一般的に、これらの記録をする計器を、アワーメーターもしくはホッブスといいます。

アワーメーターは、電源が入ると、時間を記録しはじめ、メーターが回ります。

ホッブスは、エンジンが始動され、オイルの油圧が生じるとスイッチが働きメーターが回ります。

つまり、アワーメーターはブロック・タイムなのですね。そしてホッブスは実飛行時間を管理しているということになります。


さて、シーラスは・・・・というと、

2つのアワーメーターがついています。つまりどちらも電気的に作動しています。

#1アワーメーターは従来通り、電源が入るとメーターが回ります。つまりブロック・タイムです。

しかし#2アワーメーターは、EFISのGEA71というユニットと連動して、機体の速度が35ノット以上に達すると働きはじめ、メーターが回ります。こちらがホッブス、つまり実飛行時間というわけですね。

ただし、日本の事業会社の多くは、このようなメーターに頼らず、機長が時間をメモし、航空日誌に記述した実飛行時間を信頼して記録として採用しています。

アワーメーター

一方、製造会社がアワーメーターで管理するよう言及していることもあります。

下の画像はロビンソンR22のメンテナンス・マニュアルの一部です。

ロビンソンR22のメンテナンス・マニュアル

このヘリコプターは機体側は、アワーメーターで管理され、エンジンは、機長が日誌に記述した実飛行時間で管理されています。
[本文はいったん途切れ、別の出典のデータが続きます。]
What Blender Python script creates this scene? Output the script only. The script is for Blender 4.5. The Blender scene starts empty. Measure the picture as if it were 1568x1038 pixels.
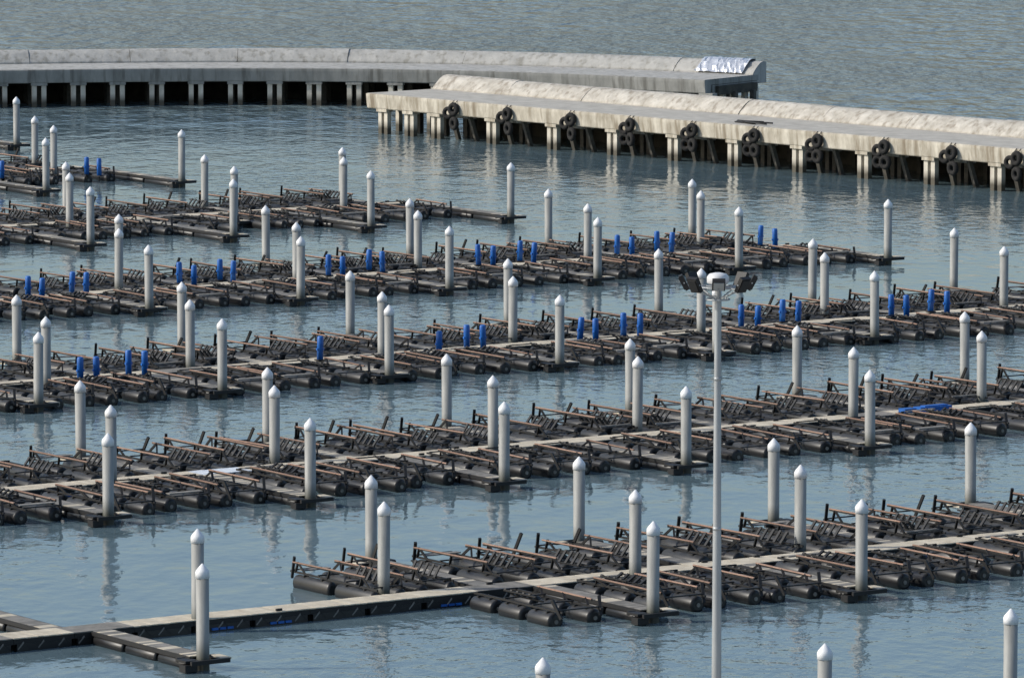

不思議といえばふしぎです。こうすることによって、エンジンのTBOの時間のギリギリまで、使いたいユーザーにとっては有利になることがあります。

アワーメーターがフライト以外の地上移動等の時間を含んでいるのに対し、実飛行時間はこれを含みません。なので、エンジン単体では実飛行時間管理をしておけば、フライト以外の時間を含まずにエンジンの使用時間のみを考慮することができ、アワーメーター上で、例えば2000時間に到達したとしても、エンジン単体では1800時間程度だったということもあり得るわけです。そういうユーザーさんも存在します。


定期的な整備も、飛行時間で管理します。

定時整備は、50時間点検、100時間点検などというものがあり、機体やエンジンのメンテナンス・マニュアルの整備要目の章に記述があります。別に整備要目の項目だけを取りまとめて、一冊のマニュアルにしたケースもいくつかの製造者では見られます。

多くの機体は、100時間点検が通常行う点検の中で機体全体をひと通り見る重たい点検とみなされています。

航空機の製造者によっては、年次/100時間点検が200時間点検などになる飛行機もあります。2年などのような暦日による定時整備が設定される航空機もあります。

航空機の耐空性の維持は、飛行時間が基本となって管理されます。

アワーメーターを使わないなら、ログの記入漏れがないように気を付けたいものですね。

今日もログ締めのために時間計算に勤しむ整備担当でした。